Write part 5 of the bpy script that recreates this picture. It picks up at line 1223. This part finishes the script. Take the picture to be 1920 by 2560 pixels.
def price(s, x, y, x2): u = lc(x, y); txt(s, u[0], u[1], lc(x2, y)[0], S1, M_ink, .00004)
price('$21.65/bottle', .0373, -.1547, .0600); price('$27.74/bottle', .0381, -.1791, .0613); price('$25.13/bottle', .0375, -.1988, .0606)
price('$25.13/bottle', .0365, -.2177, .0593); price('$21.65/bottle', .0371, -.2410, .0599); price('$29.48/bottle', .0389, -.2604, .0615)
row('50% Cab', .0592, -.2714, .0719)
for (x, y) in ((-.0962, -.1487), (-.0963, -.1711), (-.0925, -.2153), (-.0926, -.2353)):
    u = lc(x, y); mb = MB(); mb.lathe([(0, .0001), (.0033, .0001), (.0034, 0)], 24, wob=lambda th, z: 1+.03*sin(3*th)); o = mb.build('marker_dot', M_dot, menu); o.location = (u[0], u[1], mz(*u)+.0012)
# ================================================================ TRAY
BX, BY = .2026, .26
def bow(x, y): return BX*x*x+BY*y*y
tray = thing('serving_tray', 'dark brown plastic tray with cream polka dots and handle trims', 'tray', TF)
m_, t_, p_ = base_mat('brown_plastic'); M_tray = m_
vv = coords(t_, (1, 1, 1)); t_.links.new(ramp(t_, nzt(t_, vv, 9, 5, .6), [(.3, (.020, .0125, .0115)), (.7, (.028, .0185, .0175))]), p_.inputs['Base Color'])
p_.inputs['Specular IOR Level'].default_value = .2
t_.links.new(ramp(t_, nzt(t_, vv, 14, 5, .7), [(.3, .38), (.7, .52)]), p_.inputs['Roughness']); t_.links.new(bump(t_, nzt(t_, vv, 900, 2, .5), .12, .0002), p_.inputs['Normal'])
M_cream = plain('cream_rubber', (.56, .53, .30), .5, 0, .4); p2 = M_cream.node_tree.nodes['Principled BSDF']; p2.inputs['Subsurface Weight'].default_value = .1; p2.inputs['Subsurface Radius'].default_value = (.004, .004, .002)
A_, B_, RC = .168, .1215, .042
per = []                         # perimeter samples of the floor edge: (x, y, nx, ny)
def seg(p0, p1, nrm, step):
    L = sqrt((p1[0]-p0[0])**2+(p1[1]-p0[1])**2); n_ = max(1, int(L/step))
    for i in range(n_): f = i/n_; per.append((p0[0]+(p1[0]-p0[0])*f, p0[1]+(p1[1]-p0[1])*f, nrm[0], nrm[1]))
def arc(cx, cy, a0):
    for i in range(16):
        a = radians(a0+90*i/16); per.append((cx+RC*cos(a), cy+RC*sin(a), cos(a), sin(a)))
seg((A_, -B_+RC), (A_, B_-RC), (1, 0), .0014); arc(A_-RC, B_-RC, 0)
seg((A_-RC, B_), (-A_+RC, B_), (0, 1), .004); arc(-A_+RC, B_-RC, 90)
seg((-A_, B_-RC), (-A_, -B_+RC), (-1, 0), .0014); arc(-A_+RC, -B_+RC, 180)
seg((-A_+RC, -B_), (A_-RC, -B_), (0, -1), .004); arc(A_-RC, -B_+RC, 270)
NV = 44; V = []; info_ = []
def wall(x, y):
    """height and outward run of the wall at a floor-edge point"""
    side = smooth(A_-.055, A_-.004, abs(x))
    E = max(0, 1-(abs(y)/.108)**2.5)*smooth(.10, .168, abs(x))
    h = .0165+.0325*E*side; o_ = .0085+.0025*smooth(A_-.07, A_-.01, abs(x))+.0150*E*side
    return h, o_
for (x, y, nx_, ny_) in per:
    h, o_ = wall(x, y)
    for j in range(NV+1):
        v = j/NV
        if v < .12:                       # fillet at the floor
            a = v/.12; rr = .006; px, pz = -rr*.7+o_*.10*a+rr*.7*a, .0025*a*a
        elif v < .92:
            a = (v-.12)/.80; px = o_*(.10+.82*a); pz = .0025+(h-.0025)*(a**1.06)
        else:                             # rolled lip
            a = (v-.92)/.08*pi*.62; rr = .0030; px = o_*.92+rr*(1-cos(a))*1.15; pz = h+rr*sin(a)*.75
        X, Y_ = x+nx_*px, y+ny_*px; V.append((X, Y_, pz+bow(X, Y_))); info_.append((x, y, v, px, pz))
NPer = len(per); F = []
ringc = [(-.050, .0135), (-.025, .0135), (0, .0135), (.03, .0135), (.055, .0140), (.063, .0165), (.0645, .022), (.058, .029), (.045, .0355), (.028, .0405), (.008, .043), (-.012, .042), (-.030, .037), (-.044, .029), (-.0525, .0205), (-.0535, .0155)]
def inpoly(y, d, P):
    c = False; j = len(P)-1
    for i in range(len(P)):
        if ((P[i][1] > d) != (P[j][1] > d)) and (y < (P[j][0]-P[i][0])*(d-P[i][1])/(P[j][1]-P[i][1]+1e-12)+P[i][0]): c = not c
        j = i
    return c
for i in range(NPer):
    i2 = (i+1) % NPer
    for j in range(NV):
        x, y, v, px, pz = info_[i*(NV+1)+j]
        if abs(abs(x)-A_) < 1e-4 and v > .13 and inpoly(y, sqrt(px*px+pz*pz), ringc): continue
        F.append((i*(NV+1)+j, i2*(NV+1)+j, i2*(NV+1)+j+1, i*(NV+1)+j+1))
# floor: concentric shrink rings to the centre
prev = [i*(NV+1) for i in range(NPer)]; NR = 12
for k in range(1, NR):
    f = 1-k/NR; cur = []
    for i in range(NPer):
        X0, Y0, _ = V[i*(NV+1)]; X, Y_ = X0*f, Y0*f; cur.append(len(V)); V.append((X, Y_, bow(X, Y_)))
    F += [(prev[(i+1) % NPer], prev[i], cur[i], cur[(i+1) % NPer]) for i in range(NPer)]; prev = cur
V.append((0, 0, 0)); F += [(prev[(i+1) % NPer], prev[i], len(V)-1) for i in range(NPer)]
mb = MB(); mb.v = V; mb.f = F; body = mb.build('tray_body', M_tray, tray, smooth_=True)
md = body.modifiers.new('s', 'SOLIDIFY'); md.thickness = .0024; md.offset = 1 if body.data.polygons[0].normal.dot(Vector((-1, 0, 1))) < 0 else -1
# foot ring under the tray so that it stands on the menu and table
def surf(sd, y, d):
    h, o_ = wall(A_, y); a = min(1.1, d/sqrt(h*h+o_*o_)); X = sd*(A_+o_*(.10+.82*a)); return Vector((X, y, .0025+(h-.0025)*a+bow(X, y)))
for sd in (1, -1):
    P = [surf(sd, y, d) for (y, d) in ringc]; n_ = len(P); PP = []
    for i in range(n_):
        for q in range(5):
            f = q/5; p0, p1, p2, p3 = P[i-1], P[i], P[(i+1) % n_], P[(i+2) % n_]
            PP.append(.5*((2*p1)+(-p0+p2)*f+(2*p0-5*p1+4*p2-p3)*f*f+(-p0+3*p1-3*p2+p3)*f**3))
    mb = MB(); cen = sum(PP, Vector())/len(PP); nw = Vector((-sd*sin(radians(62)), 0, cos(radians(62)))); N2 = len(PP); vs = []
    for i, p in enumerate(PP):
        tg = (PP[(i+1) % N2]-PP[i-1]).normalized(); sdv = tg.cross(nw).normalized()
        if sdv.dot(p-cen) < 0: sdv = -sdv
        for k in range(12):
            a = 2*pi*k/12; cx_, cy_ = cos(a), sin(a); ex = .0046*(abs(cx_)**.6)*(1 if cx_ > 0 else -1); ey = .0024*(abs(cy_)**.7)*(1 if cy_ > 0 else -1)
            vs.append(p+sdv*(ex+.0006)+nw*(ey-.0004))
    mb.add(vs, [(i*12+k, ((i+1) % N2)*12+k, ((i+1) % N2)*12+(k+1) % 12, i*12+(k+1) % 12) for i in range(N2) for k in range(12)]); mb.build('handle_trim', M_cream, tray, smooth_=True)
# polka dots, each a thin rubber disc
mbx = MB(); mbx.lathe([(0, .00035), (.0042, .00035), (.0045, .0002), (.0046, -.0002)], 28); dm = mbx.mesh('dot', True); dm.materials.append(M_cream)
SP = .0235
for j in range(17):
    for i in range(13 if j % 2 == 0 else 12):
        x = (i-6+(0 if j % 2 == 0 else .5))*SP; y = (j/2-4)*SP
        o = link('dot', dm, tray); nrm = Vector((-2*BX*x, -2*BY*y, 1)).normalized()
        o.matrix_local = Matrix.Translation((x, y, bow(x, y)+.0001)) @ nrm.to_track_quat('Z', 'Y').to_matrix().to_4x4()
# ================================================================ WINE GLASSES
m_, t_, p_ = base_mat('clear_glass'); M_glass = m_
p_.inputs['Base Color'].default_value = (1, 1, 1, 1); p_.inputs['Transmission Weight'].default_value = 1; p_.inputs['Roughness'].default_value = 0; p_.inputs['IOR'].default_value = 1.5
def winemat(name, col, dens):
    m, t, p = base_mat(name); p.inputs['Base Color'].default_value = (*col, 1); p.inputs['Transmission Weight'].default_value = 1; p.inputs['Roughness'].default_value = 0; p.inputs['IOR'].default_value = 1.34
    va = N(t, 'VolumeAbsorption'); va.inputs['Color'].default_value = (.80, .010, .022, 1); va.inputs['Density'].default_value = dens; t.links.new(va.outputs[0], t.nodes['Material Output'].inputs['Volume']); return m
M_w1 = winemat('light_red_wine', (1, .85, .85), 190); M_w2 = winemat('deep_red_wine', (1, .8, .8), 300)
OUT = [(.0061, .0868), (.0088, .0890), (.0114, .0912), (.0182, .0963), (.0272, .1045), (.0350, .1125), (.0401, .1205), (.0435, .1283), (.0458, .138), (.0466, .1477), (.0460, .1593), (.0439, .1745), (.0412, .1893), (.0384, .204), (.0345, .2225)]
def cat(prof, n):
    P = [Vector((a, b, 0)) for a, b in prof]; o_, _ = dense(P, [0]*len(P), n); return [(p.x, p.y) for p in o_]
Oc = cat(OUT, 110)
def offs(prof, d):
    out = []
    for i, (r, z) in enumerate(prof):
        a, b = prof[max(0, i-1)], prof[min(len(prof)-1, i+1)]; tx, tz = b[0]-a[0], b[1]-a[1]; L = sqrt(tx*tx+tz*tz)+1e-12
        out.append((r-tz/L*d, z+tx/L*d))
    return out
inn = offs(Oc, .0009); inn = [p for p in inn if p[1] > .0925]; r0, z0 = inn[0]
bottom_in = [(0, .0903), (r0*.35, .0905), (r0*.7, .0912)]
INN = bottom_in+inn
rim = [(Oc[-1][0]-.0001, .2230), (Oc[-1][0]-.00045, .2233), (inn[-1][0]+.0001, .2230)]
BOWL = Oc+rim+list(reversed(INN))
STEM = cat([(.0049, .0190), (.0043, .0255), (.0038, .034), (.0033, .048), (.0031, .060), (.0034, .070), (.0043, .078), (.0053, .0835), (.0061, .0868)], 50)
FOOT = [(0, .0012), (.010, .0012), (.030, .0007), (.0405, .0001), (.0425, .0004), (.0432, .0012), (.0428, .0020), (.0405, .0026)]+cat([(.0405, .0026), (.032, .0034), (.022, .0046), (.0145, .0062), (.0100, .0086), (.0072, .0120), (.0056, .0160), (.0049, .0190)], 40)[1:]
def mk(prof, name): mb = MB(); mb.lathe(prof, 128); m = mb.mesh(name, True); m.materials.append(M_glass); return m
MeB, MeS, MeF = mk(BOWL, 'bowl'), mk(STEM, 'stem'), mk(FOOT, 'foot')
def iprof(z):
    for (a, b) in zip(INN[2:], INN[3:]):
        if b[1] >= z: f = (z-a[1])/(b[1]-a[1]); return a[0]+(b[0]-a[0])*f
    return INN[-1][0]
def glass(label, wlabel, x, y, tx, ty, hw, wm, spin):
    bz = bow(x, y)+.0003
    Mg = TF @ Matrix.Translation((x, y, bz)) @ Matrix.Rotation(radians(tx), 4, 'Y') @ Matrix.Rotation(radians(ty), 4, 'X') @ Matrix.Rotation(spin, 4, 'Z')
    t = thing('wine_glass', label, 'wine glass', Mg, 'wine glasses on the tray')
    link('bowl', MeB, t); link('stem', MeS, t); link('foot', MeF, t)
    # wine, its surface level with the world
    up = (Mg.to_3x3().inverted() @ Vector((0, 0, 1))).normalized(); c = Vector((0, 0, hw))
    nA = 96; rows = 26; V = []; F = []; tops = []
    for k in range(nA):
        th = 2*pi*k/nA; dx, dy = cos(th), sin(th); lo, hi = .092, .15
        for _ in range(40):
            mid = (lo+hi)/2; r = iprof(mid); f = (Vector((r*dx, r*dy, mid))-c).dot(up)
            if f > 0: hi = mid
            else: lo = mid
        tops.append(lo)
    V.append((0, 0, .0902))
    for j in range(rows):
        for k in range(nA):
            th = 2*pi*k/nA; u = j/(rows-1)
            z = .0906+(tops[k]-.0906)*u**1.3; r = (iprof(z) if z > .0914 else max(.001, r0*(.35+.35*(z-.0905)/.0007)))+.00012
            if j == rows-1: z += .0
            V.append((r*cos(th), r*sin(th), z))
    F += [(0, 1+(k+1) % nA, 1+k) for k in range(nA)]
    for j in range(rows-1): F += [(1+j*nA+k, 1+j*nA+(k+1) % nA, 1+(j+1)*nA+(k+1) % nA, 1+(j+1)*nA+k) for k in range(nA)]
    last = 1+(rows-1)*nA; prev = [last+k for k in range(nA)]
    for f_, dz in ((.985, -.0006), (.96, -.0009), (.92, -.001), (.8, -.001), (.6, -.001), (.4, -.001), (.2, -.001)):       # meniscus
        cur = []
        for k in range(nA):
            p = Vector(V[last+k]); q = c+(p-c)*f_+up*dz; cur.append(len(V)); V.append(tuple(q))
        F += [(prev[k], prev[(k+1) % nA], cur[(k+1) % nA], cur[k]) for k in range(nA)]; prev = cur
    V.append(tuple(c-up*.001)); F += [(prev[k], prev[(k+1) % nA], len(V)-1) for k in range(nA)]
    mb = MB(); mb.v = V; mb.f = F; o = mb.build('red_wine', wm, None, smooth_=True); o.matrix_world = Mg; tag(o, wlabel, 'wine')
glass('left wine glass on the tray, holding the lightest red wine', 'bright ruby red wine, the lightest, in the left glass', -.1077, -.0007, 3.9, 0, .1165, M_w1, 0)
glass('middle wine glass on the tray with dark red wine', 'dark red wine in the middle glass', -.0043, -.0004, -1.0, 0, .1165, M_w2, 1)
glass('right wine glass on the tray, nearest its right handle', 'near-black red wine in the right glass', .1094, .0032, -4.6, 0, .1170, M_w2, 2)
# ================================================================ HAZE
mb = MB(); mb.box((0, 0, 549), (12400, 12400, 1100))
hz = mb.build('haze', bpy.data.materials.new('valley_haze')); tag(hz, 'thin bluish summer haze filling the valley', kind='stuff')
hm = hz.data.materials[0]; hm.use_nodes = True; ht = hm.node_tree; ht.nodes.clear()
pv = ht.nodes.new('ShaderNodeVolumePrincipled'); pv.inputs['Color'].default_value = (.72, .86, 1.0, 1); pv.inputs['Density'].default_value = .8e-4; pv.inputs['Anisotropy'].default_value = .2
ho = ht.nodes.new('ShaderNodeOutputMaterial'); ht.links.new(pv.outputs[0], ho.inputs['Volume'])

┄┄┄┄┄┄┄┄┄┄┄┄┄┄┄┄┄┄┄┄

State the count of lines holding the string "that" in the listing above, and nothing else.

2